━━ Supplied information

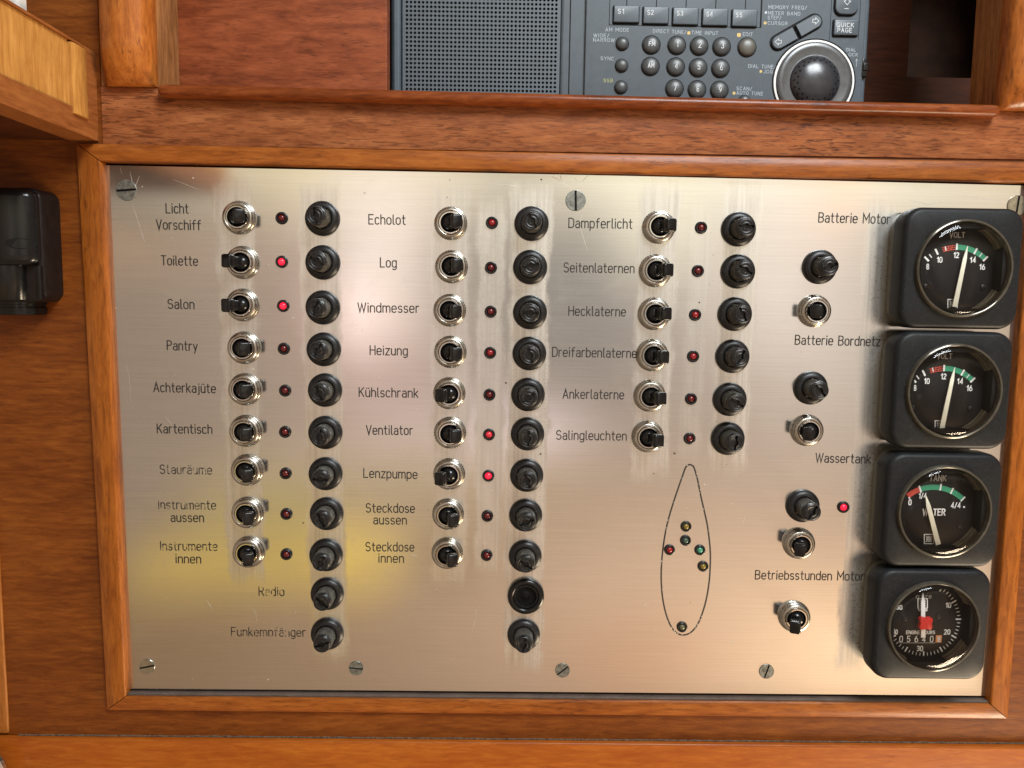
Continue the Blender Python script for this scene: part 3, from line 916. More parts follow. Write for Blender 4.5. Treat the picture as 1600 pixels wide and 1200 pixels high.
la = [(xl - 6, 13.1), (xl + 0.6, 13.1), (xl + 1.3, 14), (xl + 1.5, 19), (xl + 1.3, 24.5), (xl + .6, 25.9), (xl - 6, 25.9)]
mb.loft([[(x, zl0 + 8.5, d) for (x, d) in la], [(x, zl0 + 41, d) for (x, d) in la]], cap0=True, cap1=True)
mb.build('trim_strip', M['inlay'], lk)
mb = MB()
gx, gz = P(-12, -2, 60)
mb.slab(gx - 20, gx + 8.5, gz - 4, gz + 25, 50, 56, 2)
tag(mb.build('folded_cloth', M['pale']), 'pale grey corner of cloth above the locker in the top left corner', 'cloth')

# black fitting on the left bulkhead
bf = thing('wall_fitting', 'glossy black plastic wall fitting on the wood left of the switch panel', 'fitting', *P(10, 390, BK), BK)
lx, lz = P(10, 390, BK)


def L2(px, py, d):
    p = P(px, py, d)
    return (p[0] - lx, p[1] - lz)


xr = L2(100, 470, BK)[0]
zt, zb = L2(80, 299, 5)[1], L2(80, 472, 5)[1]
zmid, zbf = L2(60, 411, 20)[1], L2(60, 470, 20)[1]
mb = MB()
lo = []
for (ins, d) in ((0, 0), (0, 14.5), (0.25, 15.6), (0.9, 16.3), (1.6, 16.5)):
    lo.append([(x, z, d) for (x, z) in rr_loop(-60, xr - ins, zb + ins * .3, zt - ins * .3, 5.5)])
mb.loft(lo, cap0=True, cap1=True)
mb.build('back_plate', M['brown_side'], bf)


def barrel(x0, x1, zs, dep, k=0.42, base=16.0):
    """upright barrel: section rounded towards the viewer, lofted over z"""
    lo = []
    for (z, s) in zs:
        xc, hw = (x0 + x1) / 2, (x1 - x0) / 2 * s
        sec = [(xc + hw, base - 5)]
        for i in range(17):
            a = PI * i / 16
            ca, sa = math.cos(a), math.sin(a)
            sec.append((xc + hw * math.copysign(abs(ca) ** k, ca), base + (dep - base) * s * abs(sa) ** 0.8))
        sec.append((xc - hw, base - 5))
        lo.append([(x, z, d) for (x, d) in sec])
    return lo


xr1 = xr - 0.9
mb = MB()
mb.loft(barrel(xr1 - 44, xr1, [(zmid - 1.5, .80), (zmid - .5, .93), (zmid + 1.5, .99), (zmid + 4, 1), (zt - 5, 1), (zt - 2.5, .97), (zt - 1.6, .88), (zt - 1.1, .7)], 25, .7), cap0=True, cap1=True)
mb.build('upper_barrel', M['black_gloss'], bf, angle=60)
mb = MB()
xs = L2(54, 480, 14)[0]
mb.slab(xr - 2.6, xr - .7, zbf + .4, zmid - 1.2, 15, 18.6, .5)
mb.loft(barrel(xs - 32, xs - .5, [(zbf + .1, .97), (zbf + .6, 1), (zmid - .3, 1)], 23, .7), cap0=True, cap1=True)
mb.build('lower_block', M['black_gloss'], bf, angle=50)
mb = MB()
xs = L2(54, 480, 14)[0]
mb.loft(barrel(xs - 26, xs, [(zbf - 7.4, .90), (zbf - 7, .98), (zbf - 5, 1), (zbf - 3.6, 1), (zbf - 3.4, .94), (zbf - 2.2, .94), (zbf - 2, 1), (zbf - .1, 1)], 15, .7, 6), cap0=True, cap1=True)
mb.build('spigot', M['black_gloss'], bf, angle=50)
mb = MB()
hx, hz_ = L2(41, 381, 20)
fit_d = lambda x: 16 + 9 * max(0.0, 1 - min(1.0, abs(x - (xr1 - 22)) / 22) ** (2 / .7)) ** .4
mb = MB()
lo = []
for (s, d) in ((1.05, 18), (1.05, 22.25), (1.0, 22.4)):
    lo.append([(hx + 5.6 * s * math.cos(2 * PI * i / 24), hz_ + 2.7 * s * (math.sin(2 * PI * i / 24) if math.sin(2 * PI * i / 24) < 0 else 0.8 * math.sin(2 * PI * i / 24)), fit_d(hx + 5.6 * s * math.cos(2 * PI * i / 24)) + d - 22.2) for i in range(24)])
mb.loft(lo, cap1=True)
mb.build('slot_hole', M['black_hole'], bf)  # flush black patch, the hole's shade put into its colour

# chrome knob peeping in at the lower left
kx, kz = P(-33, 1204, 12)
ck = thing('chrome_knob', 'edge of a shiny chrome knob in the lower left corner', 'knob', kx, kz, BK + 3)
mb = MB()
mb.lathe([(6, 0), (6, 6), (14, 7), (16.6, 8.5), (17.2, 10), (16.6, 11.5), (13, 13.2), (7, 14.4), (0, 14.8)], 64)
mb.build('knob_cap', M['bright'], ck)

# ------------------------------------------------------------------ the steel panel
LAB = [  # text, x0, x1, baseline left, baseline right, wear
    ('Licht', 258.8, 295, 332.8, 333.3, .12), ('Vorschiff', 243.8, 314.3, 358, 359.2, .04), ('Toilette', 251.5, 309.5, 414, 415, 0),
    ('Salon', 261.8, 304, 482, 482.6, 0), ('Pantry', 260.5, 309, 546.5, 548, .05), ('Achterkajüte', 239.5, 337.5, 612, 614, .10),
    ('Kartentisch', 245, 332, 676.5, 677.5, .18), ('Stauräume', 249.5, 331.5, 740, 741, .42), ('Instrumente', 247, 337.7, 795, 796, .38), ('aussen', 266.5, 319, 815, 815.5, .08),
    ('Instrumente', 250, 340.2, 859.5, 860.3, .22), ('innen', 274, 314.5, 879.5, 880, .03), ('Radio', 404, 444.5, 930.5, 931, .22), ('Funkempfänger', 361, 478, 993.5, 994.5, .48),
    ('Echolot', 575.5, 634, 350, 350.8, 0), ('Log', 593.5, 620, 417.2, 417.6, 0), ('Windmesser', 558.5, 655.3, 487.6, 488.5, 0), ('Heizung', 577.5, 637.3, 554.2, 555, 0),
    ('Kühlschrank', 560.3, 653.7, 619.7, 621, .03), ('Ventilator', 571.7, 645.4, 678.7, 679.2, 0), ('Lenzpumpe', 567.5, 652.4, 745.8, 748, 0), ('Steckdose', 571.3, 648.3, 800.3, 801, .02),
    ('aussen', 583, 635.8, 818.7, 819.3, 0), ('Steckdose', 570.8, 647.5, 860.9, 861.3, .03), ('innen', 590.8, 631.3, 878.6, 879, 0),
    ('Dampferlicht', 887.8, 988.3, 355.5, 357, 0), ('Seitenlaternen', 880.2, 991.4, 425, 426.5, 0), ('Hecklaterne', 887.8, 978, 492.8, 494, .03), ('Dreifarbenlaterne', 862.3, 994.8, 556.8, 559, .02),
    ('Ankerlaterne', 878.8, 975.2, 622.4, 623.6, .02), ('Salingleuchten', 868.5, 979.3, 686.5, 688, .08), ('Batterie Motor', 1278.2, 1391, 347, 349.5, 0), ('Batterie Bordnetz', 1241.5, 1375.5, 538, 540.5, 0),
    ('Wassertank', 1273.5, 1360.5, 722, 724, 0), ('Betriebsstunden Motor', 1179.2, 1350, 904.7, 907, 0)]
LAB_BOX = LAB
sp = thing('switch_panel', 'brushed stainless steel switch panel with engraved German labels', 'switch panel')
c4 = [P(158, 257.5), P(1607, 289.5), P(1547.8, 1087.6), P(197, 1077)]
mb = MB()
top = [P(158, 257.5), P(580, 266.2), P(980, 274), P(1300, 281.8), P(1607, 289.5)]
bot = [P(197, 1077), P(580, 1079.5), P(980, 1082.8), P(1300, 1085.5), P(1547.8, 1087.8)]
ring = top + bot[::-1]
mb.loft([[(x, z, d) for (x, z) in ring] for d in (-2.0, -0.25)] + [[(x + (.2 if i in (0, 9) else -.2 if i in (4, 5) else 0), z + (-.2 if i < 5 else .2), 0) for i, (x, z) in enumerate(ring)]], cap0=True, cap1=True)


def scratch(px, w, d=0.03, mat=1):
    pts = [P(*p) for p in px]
    n = len(pts)
    vs, fs = [], []
    for i in range(n):
        a, b_ = pts[max(i - 1, 0)], pts[min(i + 1, n - 1)]
        l = math.hypot(b_[0] - a[0], b_[1] - a[1]) or 1
        k = w / 2 * math.sin(PI * (0.12 + 0.76 * i / (n - 1)))
        nx, nz = -(b_[1] - a[1]) / l * k, (b_[0] - a[0]) / l * k
        vs += [(pts[i][0] + nx, pts[i][1] + nz, d), (pts[i][0] - nx, pts[i][1] - nz, d)]
    for i in range(n - 1): fs.append((2 * i, 2 * i + 1, 2 * i + 3, 2 * i + 2))
    mb.add(vs, fs, mat)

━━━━

## What the task asks
Return the material line for line, from its beginning to the line that contains "mb.build('back_plate', M['brown_side'], bf)", with the pictures left out.

## The answer
Continue the Blender Python script for this scene: part 3, from line 916. More parts follow. Write for Blender 4.5. Treat the picture as 1600 pixels wide and 1200 pixels high.
la = [(xl - 6, 13.1), (xl + 0.6, 13.1), (xl + 1.3, 14), (xl + 1.5, 19), (xl + 1.3, 24.5), (xl + .6, 25.9), (xl - 6, 25.9)]
mb.loft([[(x, zl0 + 8.5, d) for (x, d) in la], [(x, zl0 + 41, d) for (x, d) in la]], cap0=True, cap1=True)
mb.build('trim_strip', M['inlay'], lk)
mb = MB()
gx, gz = P(-12, -2, 60)
mb.slab(gx - 20, gx + 8.5, gz - 4, gz + 25, 50, 56, 2)
tag(mb.build('folded_cloth', M['pale']), 'pale grey corner of cloth above the locker in the top left corner', 'cloth')

# black fitting on the left bulkhead
bf = thing('wall_fitting', 'glossy black plastic wall fitting on the wood left of the switch panel', 'fitting', *P(10, 390, BK), BK)
lx, lz = P(10, 390, BK)


def L2(px, py, d):
    p = P(px, py, d)
    return (p[0] - lx, p[1] - lz)


xr = L2(100, 470, BK)[0]
zt, zb = L2(80, 299, 5)[1], L2(80, 472, 5)[1]
zmid, zbf = L2(60, 411, 20)[1], L2(60, 470, 20)[1]
mb = MB()
lo = []
for (ins, d) in ((0, 0), (0, 14.5), (0.25, 15.6), (0.9, 16.3), (1.6, 16.5)):
    lo.append([(x, z, d) for (x, z) in rr_loop(-60, xr - ins, zb + ins * .3, zt - ins * .3, 5.5)])
mb.loft(lo, cap0=True, cap1=True)
mb.build('back_plate', M['brown_side'], bf)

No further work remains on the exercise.